Por Carollina Lima – professora da Faculdade de Educação/UFBA
Os famosos versos de Baiana System expressam a sufocante realidade da especulação imobiliária na cidade de Salvador. Aqui, desde 2016, quando, durante a gestão de ACM Neto, o PPDU foi alterado, estabelecendo novos parâmetros para as construções na orla, assistimos à multiplicação de novos empreendimentos ao longo de toda a beira-mar. Apesar dos casos icônicos de sombreamento nas praias de Recife (PE) e de Balneário Camboriú (SC), a gestão pública de Salvador parece trabalhar para que o mesmo aconteça aqui: a uma distância de menos de 100m da praia, o PPDU passou a permitir a construção de prédios com até 12 andares.
O sombreamento das praias, com consequências para sua biodiversidade, não é o único problema decorrente da construção de prédios altos na orla. Esses edifícios à beira-mar também criam obstáculos à ventilação, que alcança várias partes da cidade. Em um contexto de aumento das temperaturas em nível global, não parece sensato manter uma legislação de ocupação urbana que não consegue garantir qualidade de vida e o bem-estar de seus cidadãos.
Há, ainda, outros dois aspectos que me parecem importantes nesta discussão: o primeiro diz respeito à descaracterização de espaços urbanos emblemáticos para a história da cidade, sua cultura e desenvolvimento. O segundo se associa às características de alguns desses empreendimentos na sua relação com o projeto de cidade em curso: prédios com centenas de apartamentos de dimensões mínimas, voltados para investidores.
Cito como exemplo o Rio Vermelho, já parcialmente descaracterizado durante a revitalização do calçadão. O bairro, símbolo da boemia e da vida noturna da capital, onde também acontece a importante Festa de Iemanjá, vem sendo invadido por diferentes construtoras. Há prédios sendo levantados por todos os lados e agora, ao que parece, chegou a vez da orla, em seu ponto mais simbólico: a Rua da Paciência. Na segunda semana de janeiro, uma das casas do quarteirão (que não tem imóveis com mais de três andares) apareceu cercada por tapumes, ostentando a propaganda de mais um prédio.
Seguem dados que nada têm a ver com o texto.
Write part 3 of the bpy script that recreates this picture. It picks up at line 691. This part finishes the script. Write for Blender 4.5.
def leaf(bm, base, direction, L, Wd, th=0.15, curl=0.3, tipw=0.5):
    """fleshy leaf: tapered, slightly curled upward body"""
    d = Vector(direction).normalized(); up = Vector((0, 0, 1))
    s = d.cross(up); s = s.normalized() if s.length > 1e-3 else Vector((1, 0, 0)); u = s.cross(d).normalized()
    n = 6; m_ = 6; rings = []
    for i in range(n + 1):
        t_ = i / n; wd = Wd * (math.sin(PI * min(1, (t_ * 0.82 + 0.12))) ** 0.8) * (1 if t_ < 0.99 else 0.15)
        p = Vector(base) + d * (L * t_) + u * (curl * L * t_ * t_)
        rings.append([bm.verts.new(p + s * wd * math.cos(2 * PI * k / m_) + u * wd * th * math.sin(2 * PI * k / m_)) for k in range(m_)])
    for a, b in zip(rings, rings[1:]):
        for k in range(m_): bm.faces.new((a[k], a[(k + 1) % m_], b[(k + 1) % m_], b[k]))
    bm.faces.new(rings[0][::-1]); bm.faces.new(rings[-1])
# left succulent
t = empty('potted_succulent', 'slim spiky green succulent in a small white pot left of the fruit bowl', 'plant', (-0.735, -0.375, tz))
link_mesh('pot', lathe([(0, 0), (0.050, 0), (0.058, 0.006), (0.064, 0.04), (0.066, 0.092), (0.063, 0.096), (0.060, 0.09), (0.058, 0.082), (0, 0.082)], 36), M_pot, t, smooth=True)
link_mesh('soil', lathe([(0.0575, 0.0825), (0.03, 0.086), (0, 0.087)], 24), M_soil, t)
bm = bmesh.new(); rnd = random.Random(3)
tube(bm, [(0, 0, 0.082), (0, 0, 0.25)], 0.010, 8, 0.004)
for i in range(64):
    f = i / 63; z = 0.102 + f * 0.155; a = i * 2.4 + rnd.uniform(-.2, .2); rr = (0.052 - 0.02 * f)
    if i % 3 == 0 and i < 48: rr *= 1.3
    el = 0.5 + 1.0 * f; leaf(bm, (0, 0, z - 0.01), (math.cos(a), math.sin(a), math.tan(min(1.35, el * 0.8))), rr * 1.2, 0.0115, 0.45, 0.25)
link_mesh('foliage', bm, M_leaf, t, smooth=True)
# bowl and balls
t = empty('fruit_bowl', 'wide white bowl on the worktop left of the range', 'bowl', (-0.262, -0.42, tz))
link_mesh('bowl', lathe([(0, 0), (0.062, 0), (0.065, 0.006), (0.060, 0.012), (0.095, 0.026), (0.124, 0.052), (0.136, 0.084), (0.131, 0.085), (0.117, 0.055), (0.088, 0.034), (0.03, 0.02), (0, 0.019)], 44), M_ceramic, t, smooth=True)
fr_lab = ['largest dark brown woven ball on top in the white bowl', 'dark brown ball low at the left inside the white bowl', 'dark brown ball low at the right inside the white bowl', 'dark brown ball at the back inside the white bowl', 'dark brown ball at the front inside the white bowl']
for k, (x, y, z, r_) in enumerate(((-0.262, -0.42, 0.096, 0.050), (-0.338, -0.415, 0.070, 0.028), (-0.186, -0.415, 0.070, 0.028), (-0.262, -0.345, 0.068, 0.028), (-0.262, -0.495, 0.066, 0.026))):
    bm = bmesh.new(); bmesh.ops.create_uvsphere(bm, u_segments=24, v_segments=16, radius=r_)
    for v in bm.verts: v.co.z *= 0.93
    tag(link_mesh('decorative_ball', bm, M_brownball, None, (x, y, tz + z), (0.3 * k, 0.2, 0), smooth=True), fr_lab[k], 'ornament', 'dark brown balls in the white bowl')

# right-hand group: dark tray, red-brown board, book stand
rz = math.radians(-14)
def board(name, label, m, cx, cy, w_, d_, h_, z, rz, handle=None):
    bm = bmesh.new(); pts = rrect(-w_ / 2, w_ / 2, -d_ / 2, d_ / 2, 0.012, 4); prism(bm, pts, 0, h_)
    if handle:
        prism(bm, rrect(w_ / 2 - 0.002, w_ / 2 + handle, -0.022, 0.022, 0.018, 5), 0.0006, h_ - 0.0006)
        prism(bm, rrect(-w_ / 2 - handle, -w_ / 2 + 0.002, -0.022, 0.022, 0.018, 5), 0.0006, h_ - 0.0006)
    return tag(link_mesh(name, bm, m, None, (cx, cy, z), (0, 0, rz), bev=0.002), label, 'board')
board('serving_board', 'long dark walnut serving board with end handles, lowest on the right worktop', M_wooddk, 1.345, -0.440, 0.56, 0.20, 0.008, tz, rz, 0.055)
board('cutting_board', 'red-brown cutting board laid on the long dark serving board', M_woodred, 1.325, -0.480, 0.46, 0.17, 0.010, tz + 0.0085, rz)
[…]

A resistência dos moradores, como vista na Barra, em 2015, e, mais recentemente, em Stella Maris e no movimento “S.O.S Buracão”, mostra a rejeição ao modelo de cidade que nos vai sendo imposto e às práticas predatórias do mercado imobiliário. Estamos em ano de eleições municipais. Este é um tema que precisa ser pautado nos debates e a sociedade deve cobrar responsabilidade de seus candidatos e candidatas. É urgente frear os abusos e pressionar pela revisão da legislação atual. Afinal, qual é a Salvador que queremos? É razoável impactar a circulação de ar, afetar a biodiversidade e retirar o direito à cidade de seus cidadãos em favor dos lucros de meia dúzia de construtoras?
“Triste Bahia”, como diria Gregório de Matos.